Exercise aim: Extract, without alteration, each line from the start of the listing to the line bearing "from mathutils import Vector, Matrix".

Raw data:
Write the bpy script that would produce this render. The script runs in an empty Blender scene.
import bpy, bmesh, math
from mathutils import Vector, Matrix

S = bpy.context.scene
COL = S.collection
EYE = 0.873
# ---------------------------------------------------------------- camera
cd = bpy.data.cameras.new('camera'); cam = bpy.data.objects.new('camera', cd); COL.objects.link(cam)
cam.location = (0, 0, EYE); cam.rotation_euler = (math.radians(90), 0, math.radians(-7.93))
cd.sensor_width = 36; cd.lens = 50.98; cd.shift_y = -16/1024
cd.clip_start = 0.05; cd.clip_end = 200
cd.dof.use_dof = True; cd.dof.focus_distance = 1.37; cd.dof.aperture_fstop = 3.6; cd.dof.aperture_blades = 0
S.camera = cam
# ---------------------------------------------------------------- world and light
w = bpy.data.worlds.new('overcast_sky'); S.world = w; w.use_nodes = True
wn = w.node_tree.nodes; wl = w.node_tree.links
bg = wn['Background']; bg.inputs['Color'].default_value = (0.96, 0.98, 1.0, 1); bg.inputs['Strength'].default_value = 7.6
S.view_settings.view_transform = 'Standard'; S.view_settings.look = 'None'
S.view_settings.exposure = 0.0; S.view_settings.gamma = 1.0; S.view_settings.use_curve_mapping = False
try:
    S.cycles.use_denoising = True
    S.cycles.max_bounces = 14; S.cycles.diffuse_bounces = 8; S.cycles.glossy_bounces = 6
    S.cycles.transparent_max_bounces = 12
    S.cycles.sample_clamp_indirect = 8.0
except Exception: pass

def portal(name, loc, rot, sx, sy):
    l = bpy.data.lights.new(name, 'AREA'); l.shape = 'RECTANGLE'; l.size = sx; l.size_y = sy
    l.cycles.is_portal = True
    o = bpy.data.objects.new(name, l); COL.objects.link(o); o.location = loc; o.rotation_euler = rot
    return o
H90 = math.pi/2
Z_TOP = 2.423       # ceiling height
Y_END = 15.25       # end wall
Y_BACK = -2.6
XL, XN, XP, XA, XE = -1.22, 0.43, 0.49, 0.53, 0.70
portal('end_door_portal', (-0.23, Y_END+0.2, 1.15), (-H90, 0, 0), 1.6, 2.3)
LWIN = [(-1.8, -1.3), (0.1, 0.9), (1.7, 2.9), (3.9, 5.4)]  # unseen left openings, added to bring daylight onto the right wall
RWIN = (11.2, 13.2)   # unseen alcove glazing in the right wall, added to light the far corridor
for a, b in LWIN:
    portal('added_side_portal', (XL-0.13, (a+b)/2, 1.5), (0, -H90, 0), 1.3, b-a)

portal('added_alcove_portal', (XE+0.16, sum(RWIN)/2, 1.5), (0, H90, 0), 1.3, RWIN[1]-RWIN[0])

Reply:
Write the bpy script that would produce this render. The script runs in an empty Blender scene.
import bpy, bmesh, math
from mathutils import Vector, Matrix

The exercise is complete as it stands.